- **Task objective**: Set down the material exactly as given, please, from its first line through the line that includes "scene.camera = cam".

- **Supplied records**:
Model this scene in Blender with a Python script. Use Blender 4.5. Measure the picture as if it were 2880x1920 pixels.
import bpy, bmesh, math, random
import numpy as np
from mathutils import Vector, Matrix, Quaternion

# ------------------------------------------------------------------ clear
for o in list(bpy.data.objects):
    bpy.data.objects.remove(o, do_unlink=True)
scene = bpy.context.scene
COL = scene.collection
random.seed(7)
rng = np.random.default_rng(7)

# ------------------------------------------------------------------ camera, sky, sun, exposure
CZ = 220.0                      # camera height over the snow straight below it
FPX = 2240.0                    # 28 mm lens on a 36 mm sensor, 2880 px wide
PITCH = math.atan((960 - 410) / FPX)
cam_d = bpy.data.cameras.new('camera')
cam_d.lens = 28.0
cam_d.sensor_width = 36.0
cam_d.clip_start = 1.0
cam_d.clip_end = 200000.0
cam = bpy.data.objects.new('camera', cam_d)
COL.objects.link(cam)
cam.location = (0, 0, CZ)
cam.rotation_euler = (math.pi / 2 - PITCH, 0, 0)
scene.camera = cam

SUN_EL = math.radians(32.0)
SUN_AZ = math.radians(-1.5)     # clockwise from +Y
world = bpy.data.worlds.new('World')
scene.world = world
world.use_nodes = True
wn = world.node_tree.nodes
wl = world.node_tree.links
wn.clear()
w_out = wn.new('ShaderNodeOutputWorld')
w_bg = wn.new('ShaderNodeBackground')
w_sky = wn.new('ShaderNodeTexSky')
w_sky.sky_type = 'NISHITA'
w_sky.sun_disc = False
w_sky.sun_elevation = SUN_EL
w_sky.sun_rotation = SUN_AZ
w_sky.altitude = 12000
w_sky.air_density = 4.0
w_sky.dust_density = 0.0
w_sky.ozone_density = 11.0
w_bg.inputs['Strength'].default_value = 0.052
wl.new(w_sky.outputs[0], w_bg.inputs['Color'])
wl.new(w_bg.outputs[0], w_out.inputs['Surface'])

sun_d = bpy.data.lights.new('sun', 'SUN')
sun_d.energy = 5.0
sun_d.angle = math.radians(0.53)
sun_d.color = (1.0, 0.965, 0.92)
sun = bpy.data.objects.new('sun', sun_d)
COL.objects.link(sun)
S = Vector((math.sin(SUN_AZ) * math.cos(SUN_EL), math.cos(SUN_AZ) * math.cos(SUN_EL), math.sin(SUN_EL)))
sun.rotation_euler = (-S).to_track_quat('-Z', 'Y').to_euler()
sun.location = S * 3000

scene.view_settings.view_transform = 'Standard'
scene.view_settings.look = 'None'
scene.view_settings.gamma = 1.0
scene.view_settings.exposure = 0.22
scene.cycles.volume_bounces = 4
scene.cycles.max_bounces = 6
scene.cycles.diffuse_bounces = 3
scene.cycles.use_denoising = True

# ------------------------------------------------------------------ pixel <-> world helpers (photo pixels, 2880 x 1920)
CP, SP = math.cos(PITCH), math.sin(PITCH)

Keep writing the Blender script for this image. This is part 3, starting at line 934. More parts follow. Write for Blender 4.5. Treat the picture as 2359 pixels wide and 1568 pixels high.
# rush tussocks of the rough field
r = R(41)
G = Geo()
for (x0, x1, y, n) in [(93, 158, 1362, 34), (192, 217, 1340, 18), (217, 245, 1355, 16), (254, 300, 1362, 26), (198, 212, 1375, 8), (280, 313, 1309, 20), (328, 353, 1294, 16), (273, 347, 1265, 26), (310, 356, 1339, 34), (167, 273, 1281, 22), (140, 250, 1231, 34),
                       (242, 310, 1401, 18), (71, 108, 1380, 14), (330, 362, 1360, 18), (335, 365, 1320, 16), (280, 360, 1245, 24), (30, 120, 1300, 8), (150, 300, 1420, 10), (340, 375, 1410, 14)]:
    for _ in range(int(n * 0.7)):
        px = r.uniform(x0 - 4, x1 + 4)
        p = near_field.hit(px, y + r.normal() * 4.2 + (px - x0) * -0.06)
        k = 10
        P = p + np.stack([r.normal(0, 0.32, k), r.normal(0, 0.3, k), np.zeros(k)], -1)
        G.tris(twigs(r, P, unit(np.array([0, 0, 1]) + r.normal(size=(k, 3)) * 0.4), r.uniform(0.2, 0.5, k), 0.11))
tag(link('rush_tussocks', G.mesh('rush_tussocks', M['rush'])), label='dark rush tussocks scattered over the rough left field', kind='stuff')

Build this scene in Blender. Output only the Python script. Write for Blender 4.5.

- **Task solution**:
Model this scene in Blender with a Python script. Use Blender 4.5. Measure the picture as if it were 2880x1920 pixels.
import bpy, bmesh, math, random
import numpy as np
from mathutils import Vector, Matrix, Quaternion

# ------------------------------------------------------------------ clear
for o in list(bpy.data.objects):
    bpy.data.objects.remove(o, do_unlink=True)
scene = bpy.context.scene
COL = scene.collection
random.seed(7)
rng = np.random.default_rng(7)

# ------------------------------------------------------------------ camera, sky, sun, exposure
CZ = 220.0                      # camera height over the snow straight below it
FPX = 2240.0                    # 28 mm lens on a 36 mm sensor, 2880 px wide
PITCH = math.atan((960 - 410) / FPX)
cam_d = bpy.data.cameras.new('camera')
cam_d.lens = 28.0
cam_d.sensor_width = 36.0
cam_d.clip_start = 1.0
cam_d.clip_end = 200000.0
cam = bpy.data.objects.new('camera', cam_d)
COL.objects.link(cam)
cam.location = (0, 0, CZ)
cam.rotation_euler = (math.pi / 2 - PITCH, 0, 0)
scene.camera = cam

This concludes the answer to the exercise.